ロシア軍の戦闘車両の不足を示す証拠もある。装甲のない貨物用トラックなどに乗り込んで戦闘に臨む部隊の姿だ。なかには、ゴルフカートのような中国製車両を使う部隊もある。
車体の前も横も開放されたゴルフカートじみた車両が、たとえば、ウクライナ軍の怒りをたぎらせた対戦車ミサイルチームや、最も腕のたつドローン(無人機)操縦士との戦闘で長くもたないのは、わざわざ言うまでもないだろう。ロシア軍がウクライナに30万人、40万人の人員を投入しようが、何も防護を与えなければ役に立たないのだ。
ウクライナ軍が応射すらできない場合もあるほどの弾薬不足に陥っていなければ、ロシア軍の脆さはもっとあらわになっていただろう。
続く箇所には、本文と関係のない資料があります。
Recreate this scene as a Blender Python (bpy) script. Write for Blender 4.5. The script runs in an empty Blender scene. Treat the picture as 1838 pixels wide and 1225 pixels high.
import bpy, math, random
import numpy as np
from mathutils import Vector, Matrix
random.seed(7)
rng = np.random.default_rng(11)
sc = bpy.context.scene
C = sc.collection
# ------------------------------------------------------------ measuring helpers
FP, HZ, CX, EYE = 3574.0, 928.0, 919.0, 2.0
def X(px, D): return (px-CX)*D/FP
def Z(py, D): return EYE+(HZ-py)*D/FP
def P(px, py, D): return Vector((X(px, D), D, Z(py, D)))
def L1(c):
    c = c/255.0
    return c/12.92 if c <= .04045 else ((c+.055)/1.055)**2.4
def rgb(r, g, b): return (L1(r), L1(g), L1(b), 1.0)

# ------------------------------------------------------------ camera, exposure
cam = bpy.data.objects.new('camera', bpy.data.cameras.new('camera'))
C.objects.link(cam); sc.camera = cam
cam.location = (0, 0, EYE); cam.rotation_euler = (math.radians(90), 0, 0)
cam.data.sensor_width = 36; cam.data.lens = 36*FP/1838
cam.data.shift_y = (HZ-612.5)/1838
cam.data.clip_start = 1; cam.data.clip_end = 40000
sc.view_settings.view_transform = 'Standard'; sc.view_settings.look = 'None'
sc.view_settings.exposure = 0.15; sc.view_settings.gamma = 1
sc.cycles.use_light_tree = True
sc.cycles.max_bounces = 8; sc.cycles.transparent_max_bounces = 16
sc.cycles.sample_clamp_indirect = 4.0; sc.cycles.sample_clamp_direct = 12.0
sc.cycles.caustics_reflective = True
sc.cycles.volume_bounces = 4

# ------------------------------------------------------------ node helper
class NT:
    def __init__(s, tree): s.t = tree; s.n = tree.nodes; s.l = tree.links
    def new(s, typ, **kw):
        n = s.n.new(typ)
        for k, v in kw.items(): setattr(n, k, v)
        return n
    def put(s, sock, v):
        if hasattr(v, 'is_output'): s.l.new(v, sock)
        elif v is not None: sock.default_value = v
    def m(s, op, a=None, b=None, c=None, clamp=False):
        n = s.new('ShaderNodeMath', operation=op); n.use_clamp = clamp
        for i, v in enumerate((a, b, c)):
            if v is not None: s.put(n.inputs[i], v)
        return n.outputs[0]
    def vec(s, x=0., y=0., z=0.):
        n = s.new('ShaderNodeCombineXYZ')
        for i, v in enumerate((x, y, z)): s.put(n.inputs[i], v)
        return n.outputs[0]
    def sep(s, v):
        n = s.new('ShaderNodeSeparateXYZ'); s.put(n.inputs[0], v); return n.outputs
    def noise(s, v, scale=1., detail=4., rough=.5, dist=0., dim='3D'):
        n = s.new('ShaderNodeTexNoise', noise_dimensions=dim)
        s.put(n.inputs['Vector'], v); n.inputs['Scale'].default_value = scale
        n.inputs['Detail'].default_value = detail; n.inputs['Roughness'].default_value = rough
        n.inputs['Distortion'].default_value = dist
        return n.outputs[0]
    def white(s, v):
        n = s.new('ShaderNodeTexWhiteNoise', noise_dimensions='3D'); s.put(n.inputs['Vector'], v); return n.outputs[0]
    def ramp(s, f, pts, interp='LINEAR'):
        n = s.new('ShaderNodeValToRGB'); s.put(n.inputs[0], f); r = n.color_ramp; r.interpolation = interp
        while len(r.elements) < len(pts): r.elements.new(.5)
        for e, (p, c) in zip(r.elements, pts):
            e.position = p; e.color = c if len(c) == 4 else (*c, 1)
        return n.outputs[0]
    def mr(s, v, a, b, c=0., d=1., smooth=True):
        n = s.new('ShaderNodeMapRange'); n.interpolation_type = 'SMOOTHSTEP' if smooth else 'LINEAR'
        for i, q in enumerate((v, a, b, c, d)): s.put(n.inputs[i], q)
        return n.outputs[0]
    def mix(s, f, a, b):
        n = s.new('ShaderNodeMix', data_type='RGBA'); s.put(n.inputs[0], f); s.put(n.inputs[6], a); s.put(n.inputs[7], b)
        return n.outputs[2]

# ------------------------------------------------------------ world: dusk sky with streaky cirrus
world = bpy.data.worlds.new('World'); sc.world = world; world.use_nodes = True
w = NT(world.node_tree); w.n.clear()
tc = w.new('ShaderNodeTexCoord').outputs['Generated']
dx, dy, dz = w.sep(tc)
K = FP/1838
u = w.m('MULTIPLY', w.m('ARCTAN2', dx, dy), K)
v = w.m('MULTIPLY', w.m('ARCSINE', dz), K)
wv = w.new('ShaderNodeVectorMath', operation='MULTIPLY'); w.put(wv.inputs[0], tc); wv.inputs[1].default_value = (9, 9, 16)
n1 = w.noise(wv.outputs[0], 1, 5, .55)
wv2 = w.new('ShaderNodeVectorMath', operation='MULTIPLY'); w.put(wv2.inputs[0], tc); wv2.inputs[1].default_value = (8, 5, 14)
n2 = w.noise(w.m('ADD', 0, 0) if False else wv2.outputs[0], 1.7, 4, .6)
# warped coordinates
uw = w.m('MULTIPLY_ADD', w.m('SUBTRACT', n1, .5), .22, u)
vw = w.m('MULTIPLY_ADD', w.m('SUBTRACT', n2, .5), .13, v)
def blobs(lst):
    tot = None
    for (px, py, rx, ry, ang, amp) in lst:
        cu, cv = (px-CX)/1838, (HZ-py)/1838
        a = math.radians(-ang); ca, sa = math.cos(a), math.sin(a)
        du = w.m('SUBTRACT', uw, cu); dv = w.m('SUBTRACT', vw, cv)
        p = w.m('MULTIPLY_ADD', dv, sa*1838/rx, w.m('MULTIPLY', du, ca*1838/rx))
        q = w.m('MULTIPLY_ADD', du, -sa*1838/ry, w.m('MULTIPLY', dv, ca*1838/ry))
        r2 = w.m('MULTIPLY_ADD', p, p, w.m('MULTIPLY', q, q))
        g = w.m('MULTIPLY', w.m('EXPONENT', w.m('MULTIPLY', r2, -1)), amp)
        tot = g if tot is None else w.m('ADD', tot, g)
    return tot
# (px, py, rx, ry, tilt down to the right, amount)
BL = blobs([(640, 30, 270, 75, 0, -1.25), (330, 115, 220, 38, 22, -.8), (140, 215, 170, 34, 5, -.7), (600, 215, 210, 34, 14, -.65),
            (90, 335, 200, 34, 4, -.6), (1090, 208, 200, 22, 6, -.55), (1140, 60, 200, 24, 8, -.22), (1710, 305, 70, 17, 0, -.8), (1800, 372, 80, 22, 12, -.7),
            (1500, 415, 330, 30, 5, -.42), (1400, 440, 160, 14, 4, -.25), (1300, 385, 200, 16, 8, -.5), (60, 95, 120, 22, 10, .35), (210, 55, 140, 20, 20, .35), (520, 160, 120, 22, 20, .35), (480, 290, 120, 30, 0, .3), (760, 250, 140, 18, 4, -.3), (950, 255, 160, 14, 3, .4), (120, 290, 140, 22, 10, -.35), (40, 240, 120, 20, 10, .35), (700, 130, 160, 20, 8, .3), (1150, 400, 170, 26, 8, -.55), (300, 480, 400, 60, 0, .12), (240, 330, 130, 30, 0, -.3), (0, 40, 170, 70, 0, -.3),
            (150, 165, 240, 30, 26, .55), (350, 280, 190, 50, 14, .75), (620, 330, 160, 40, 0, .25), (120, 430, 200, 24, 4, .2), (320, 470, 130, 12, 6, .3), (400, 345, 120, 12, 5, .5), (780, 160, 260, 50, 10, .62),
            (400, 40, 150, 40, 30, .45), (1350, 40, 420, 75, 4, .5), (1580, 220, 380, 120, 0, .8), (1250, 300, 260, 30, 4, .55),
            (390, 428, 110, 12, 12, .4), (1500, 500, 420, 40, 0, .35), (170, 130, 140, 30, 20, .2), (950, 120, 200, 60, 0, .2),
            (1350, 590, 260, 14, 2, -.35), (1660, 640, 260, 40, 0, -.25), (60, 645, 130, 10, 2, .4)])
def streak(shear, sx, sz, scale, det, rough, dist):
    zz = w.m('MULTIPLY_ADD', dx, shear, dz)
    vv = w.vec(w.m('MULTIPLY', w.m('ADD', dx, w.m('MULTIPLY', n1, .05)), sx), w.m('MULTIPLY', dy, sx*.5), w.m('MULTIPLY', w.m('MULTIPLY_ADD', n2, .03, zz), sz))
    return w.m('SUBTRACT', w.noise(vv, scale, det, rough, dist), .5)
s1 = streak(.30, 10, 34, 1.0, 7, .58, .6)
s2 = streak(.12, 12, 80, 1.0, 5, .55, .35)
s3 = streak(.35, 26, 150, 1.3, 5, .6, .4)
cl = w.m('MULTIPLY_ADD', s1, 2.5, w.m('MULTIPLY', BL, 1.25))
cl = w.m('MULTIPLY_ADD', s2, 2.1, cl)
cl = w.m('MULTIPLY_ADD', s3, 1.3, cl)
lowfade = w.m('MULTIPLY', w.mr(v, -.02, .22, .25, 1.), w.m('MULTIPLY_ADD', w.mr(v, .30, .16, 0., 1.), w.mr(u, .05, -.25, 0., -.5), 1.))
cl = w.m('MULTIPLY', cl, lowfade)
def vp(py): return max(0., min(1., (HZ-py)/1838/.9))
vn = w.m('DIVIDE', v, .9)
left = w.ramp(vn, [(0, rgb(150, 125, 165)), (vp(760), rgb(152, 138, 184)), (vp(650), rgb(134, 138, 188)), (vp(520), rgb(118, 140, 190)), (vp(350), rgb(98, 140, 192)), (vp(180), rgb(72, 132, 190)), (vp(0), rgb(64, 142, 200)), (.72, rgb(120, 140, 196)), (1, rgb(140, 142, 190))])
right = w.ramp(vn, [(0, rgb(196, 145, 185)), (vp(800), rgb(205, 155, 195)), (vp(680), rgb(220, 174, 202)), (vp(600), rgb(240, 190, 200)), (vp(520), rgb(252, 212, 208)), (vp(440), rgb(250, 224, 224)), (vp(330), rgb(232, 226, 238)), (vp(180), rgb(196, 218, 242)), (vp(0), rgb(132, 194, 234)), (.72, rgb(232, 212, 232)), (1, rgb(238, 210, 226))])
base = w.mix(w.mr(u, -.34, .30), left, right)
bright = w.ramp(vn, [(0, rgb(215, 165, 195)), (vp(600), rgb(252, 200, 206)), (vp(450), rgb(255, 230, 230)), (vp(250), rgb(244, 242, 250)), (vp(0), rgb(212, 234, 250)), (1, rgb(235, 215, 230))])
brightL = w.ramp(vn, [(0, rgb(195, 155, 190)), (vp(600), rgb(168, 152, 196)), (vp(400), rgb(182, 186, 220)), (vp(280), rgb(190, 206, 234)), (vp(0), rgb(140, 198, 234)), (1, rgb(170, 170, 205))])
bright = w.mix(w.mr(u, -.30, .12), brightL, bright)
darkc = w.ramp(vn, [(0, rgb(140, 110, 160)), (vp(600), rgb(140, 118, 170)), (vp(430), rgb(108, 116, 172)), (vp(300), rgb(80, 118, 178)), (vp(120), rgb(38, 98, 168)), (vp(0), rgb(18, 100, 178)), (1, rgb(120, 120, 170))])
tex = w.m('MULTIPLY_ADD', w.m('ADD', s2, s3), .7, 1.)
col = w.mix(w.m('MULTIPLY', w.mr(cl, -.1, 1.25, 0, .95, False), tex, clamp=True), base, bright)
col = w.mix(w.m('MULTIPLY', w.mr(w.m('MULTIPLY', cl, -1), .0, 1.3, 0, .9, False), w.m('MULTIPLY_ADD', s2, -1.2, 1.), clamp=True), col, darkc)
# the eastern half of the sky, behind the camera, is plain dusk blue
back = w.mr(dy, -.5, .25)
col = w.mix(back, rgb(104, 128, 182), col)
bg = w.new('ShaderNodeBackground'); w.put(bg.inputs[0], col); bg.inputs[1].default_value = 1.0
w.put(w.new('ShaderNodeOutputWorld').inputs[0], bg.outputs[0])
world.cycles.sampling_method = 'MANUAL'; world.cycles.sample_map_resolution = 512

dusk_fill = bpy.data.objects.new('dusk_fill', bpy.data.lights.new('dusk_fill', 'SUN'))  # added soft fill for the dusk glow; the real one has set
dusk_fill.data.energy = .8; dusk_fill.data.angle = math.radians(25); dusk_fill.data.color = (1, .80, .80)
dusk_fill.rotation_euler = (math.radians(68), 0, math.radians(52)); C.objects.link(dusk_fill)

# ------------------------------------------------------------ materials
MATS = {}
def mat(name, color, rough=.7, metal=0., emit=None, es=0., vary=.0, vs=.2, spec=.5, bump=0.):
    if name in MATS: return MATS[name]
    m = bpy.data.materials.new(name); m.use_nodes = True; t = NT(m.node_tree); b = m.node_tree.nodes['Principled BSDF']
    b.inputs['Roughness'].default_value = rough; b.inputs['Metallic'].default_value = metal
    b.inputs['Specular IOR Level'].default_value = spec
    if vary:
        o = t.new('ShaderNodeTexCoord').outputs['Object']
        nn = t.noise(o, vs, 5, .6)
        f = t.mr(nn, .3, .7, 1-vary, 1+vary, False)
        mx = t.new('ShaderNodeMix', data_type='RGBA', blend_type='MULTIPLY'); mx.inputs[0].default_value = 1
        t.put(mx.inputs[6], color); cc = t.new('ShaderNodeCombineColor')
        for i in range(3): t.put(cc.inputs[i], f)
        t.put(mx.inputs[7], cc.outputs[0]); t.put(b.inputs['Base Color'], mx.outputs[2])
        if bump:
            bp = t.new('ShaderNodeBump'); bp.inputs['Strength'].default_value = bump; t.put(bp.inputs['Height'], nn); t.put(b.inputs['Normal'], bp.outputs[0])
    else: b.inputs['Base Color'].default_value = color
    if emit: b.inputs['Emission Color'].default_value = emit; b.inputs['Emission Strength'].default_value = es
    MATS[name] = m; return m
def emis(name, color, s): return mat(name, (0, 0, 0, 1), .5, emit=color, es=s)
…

ウクライナ軍による2023年の反転攻勢は、結局わずかな前進しか遂げられず、年後半に頓挫した。その後、ロシア軍が主導権を握り、戦線全体で攻勢に転じた。
これはウクライナ側にとって最悪のタイミングで起こった。ほぼ同じ時期の昨年10月中旬、米国ではジョー・バイデン大統領がウクライナ支援向けの600億ドル強を含む予算案を議会に提示したが、同月下旬に下院議長に就任したジョンソンは採決を拒んだ。
ジョンソンはドナルド・トランプ前大統領の側近だ。トランプは2019年、ウクライナ政府に政敵のバイデンと息子の汚職疑惑について捜査するよう圧力をかけた問題で弾劾訴追された。トランプは以来、ウクライナに対して領土の一部をロシアに割譲するよう促している。
ジョンソンやその背後にいるトランプによって砲弾数十万発や地対空ミサイル数千発を奪われるかたちになったウクライナ軍は、十分な火力があれば保持できていたかもしれない陣地からの撤退という厳しい選択を余儀なくされている。
ウクライナ軍の東部での防御拠点だったアウジーウカがそうだった。2000人規模の守備隊は、攻撃してくるロシア軍部隊を撃退し続け、5カ月ほどの間に数万人の損耗を被らせたが、2月中旬、弾薬が枯渇するなかでついに撤退に追い込まれた。現在、同じく東部のチャシウヤールを防御する2000人規模の守備隊も、運河地区で同様の深刻なジレンマに陥っている。